Caitlin Flanagan perhaps "owes her success largely to a misogynistic media that loves a catfight...[but she] has so masterfully created a persona that it virtually guarantees literary celebrity," says the LAT's Gina Piccalo in a profile pegged to the New Yorker writer's new book that is infuriating some feminists.

FlanaganShe's been called "a retrograde feminist-hater," "shrill, smug and condescending," "an Old World elitist of the most lip-curling kind" even "the most repellent person in the world."

That's because in the five or so years she has written on domestic life from her Los Angeles vantage point — on its being "laughably child centered," on the "epidemic" of sexless marriages, on her belief that "when a mother works, something is lost" — Flanagan has aimed her intellect and razor wit directly at upper-middle-class working mothers.

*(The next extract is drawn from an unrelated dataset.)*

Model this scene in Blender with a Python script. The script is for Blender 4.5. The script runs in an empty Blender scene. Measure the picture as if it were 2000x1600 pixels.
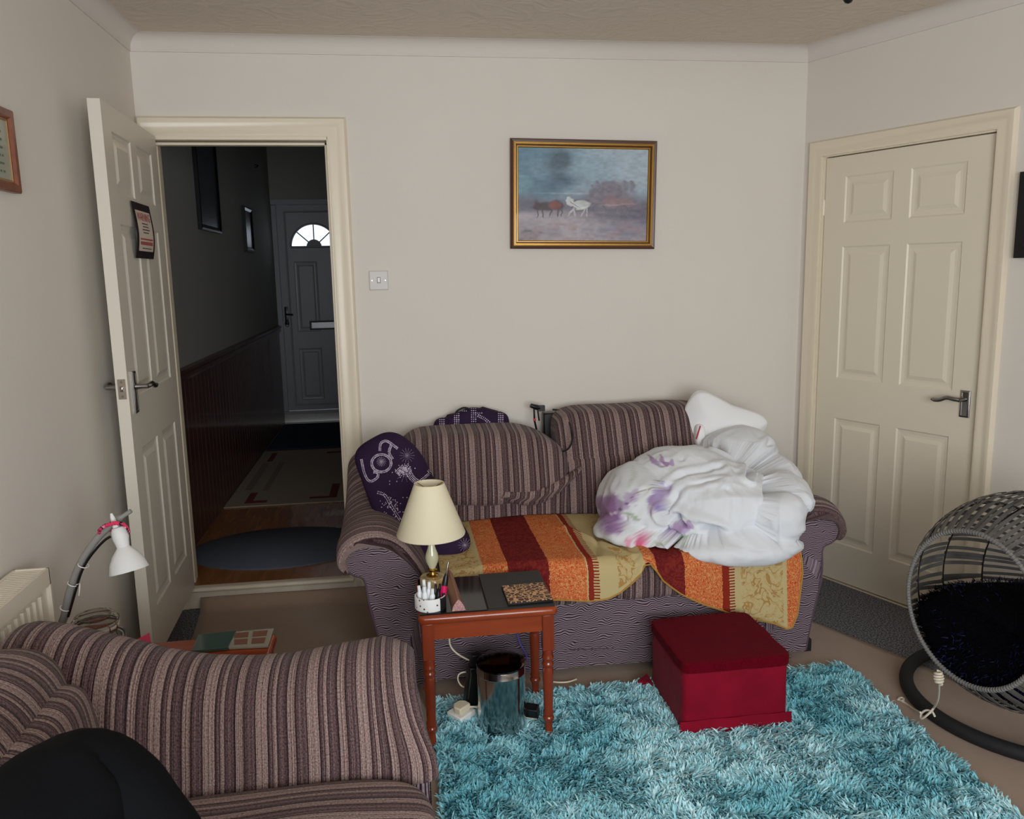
import bpy, math, random
import numpy as np
from mathutils import Vector, Matrix
from mathutils.bvhtree import BVHTree

random.seed(7)
rng = np.random.default_rng(7)
SC = bpy.context.scene
COL = SC.collection

# ------------------------------------------------------------------ camera
CP = Vector((1.0421, -3.7666, 1.5085))
YAW, PITCH, ROLL, FPX = -0.138, 0.1668, -0.0196, 1600.0
_cy, _sy = math.cos(YAW), math.sin(YAW)
CF = Vector((-_sy*math.cos(PITCH), _cy*math.cos(PITCH), -math.sin(PITCH)))
_r = Vector((_cy, _sy, 0)); _u = _r.cross(CF)
CR = _r*math.cos(ROLL) + _u*math.sin(ROLL)
CU = -_r*math.sin(ROLL) + _u*math.cos(ROLL)
cam = bpy.data.cameras.new('camera'); cam_o = bpy.data.objects.new('camera', cam); COL.objects.link(cam_o)
cam.sensor_width = 36; cam.sensor_fit = 'HORIZONTAL'; cam.lens = FPX/2000*36; cam.clip_start = 0.02
m = Matrix.Identity(4)
for i in range(3):
    m[i][0] = CR[i]; m[i][1] = CU[i]; m[i][2] = -CF[i]; m[i][3] = CP[i]
cam_o.matrix_world = m
SC.camera = cam_o
def ray(px, py):
    return (CF + CR*((px-1000)/FPX) - CU*((py-800)/FPX)).normalized()

# ------------------------------------------------------------------ light and exposure
SC.view_settings.view_transform = 'Standard'; SC.view_settings.look = 'None'
SC.view_settings.gamma = 1; SC.view_settings.use_curve_mapping = False
SC.view_settings.exposure = -0.22
SC.cycles.max_bounces = 8; SC.cycles.diffuse_bounces = 5; SC.cycles.transparent_max_bounces = 16
w = bpy.data.worlds.new('overcast_sky'); SC.world = w; w.use_nodes = True
w.node_tree.nodes['Background'].inputs[0].default_value = (0.80, 0.90, 1.0, 1)
w.node_tree.nodes['Background'].inputs[1].default_value = 1.8
def area(name, loc, rot, sx, sy, power, color):
    l = bpy.data.lights.new(name, 'AREA'); l.shape = 'RECTANGLE'; l.size = sx; l.size_y = sy
    l.energy = power; l.color = color
    o = bpy.data.objects.new(name, l); COL.objects.link(o); o.location = loc; o.rotation_euler = rot
    return o
# daylight coming in through the big window behind the photographer
WIN = (0.45, 2.70, 0.75, 2.15); YB = -5.0
area('window_daylight', (1.58, YB-0.32, 1.5), (math.radians(90+6), 0, 0), 2.2, 1.5, 150, (0.93, 0.965, 1.0))

# ------------------------------------------------------------------ materials
def srgb(c):
    return tuple((x/255/12.92 if x/255 <= .04045 else ((x/255+.055)/1.055)**2.4) for x in c) + (1,)
MATS = {}
def mat(name, col=(200,200,200), rough=.6, metal=0, spec=.5, trans=0, alpha=1, emis=None, bump=None, sheen=0, coat=0, mott=None, ior=1.45):
    """bump=(scale, strength, distance)  mott=(colour2, scale, contrast)"""
    m = bpy.data.materials.new(name); m.use_nodes = True; MATS[name] = m
    nt = m.node_tree; b = nt.nodes['Principled BSDF']
    b.inputs['Base Color'].default_value = srgb(col)
    b.inputs['Roughness'].default_value = rough; b.inputs['Metallic'].default_value = metal
    b.inputs['Specular IOR Level'].default_value = spec
    b.inputs['Transmission Weight'].default_value = trans; b.inputs['Alpha'].default_value = alpha
    b.inputs['Sheen Weight'].default_value = sheen; b.inputs['Coat Weight'].default_value = coat
    b.inputs['IOR'].default_value = ior
    if emis:
        b.inputs['Emission Color'].default_value = srgb(emis[0]); b.inputs['Emission Strength'].default_value = emis[1]
    tc = None
    if bump or mott:
        tc = nt.nodes.new('ShaderNodeTexCoord')
    if bump:
        n = nt.nodes.new('ShaderNodeTexNoise'); n.inputs['Scale'].default_value = bump[0]; n.inputs['Detail'].default_value = 4
        bp = nt.nodes.new('ShaderNodeBump'); bp.inputs['Strength'].default_value = bump[1]; bp.inputs['Distance'].default_value = bump[2]
        nt.links.new(tc.outputs['Object'], n.inputs['Vector']); nt.links.new(n.outputs['Fac'], bp.inputs['Height'])
        nt.links.new(bp.outputs['Normal'], b.inputs['Normal'])
    if mott:
        n = nt.nodes.new('ShaderNodeTexNoise'); n.inputs['Scale'].default_value = mott[1]; n.inputs['Detail'].default_value = 5
        r = nt.nodes.new('ShaderNodeValToRGB'); c = mott[2]
        r.color_ramp.elements[0].position = .5-c; r.color_ramp.elements[1].position = .5+c
        r.color_ramp.elements[0].color = srgb(col); r.color_ramp.elements[1].color = srgb(mott[0])
        nt.links.new(tc.outputs['Object'], n.inputs['Vector']); nt.links.new(n.outputs['Fac'], r.inputs['Fac'])
        nt.links.new(r.outputs['Color'], b.inputs['Base Color'])
    return m
def N(nt, t, **kw):
    n = nt.nodes.new(t)
    for k, v in kw.items(): setattr(n, k, v)
    return n
def L(nt, a, b): nt.links.new(a, b)
def math_n(nt, op, a, b=None):
    n = N(nt, 'ShaderNodeMath', operation=op)
    for i, x in enumerate((a, b)):
        if x is None: continue
        if isinstance(x, (int, float)): n.inputs[i].default_value = x
        else: L(nt, x, n.inputs[i])
    return n.outputs[0]
def ramp(nt, fac, stops, interp='LINEAR'):
    r = N(nt, 'ShaderNodeValToRGB'); cr = r.color_ramp; cr.interpolation = interp
    while len(cr.elements) < len(stops): cr.elements.new(0.5)
    for e, (p, c) in zip(cr.elements, stops): e.position = p; e.color = srgb(c)
    L(nt, fac, r.inputs['Fac']); return r.outputs['Color']
def mix(nt, fac, a, b, mode='MIX'):
    n = N(nt, 'ShaderNodeMix', data_type='RGBA', blend_type=mode)
    if isinstance(fac, (int, float)): n.inputs['Factor'].default_value = fac
    else: L(nt, fac, n.inputs['Factor'])
    for k, x in (('A', a), ('B', b)):
        s = [i for i in n.inputs if i.name == k and i.type == 'RGBA'][0]
        if isinstance(x, tuple): s.default_value = srgb(x) if len(x) == 3 else x
        else: L(nt, x, s)
    return [o for o in n.outputs if o.type == 'RGBA'][0]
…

These are the women who seem to be a natural audience for the 44-year old Flanagan, who lives in Hancock Park with her husband and two young sons. She socializes in liberal circles, and she writes about working mothers' struggles: to keep households humming, to cope with ego-gratifying yet demanding careers, and to live with the nagging specter of the Perfect Mother. But because Flanagan writes cloaked as a (mostly) happy housewife, she's raised the ire of her peers. In their view, the only thing more maddening than a happy housewife is a happy housewife who writes for the New Yorker.

Flanagan's book To Hell With All That: Loving and Loathing Our Inner Housewife arrives Monday.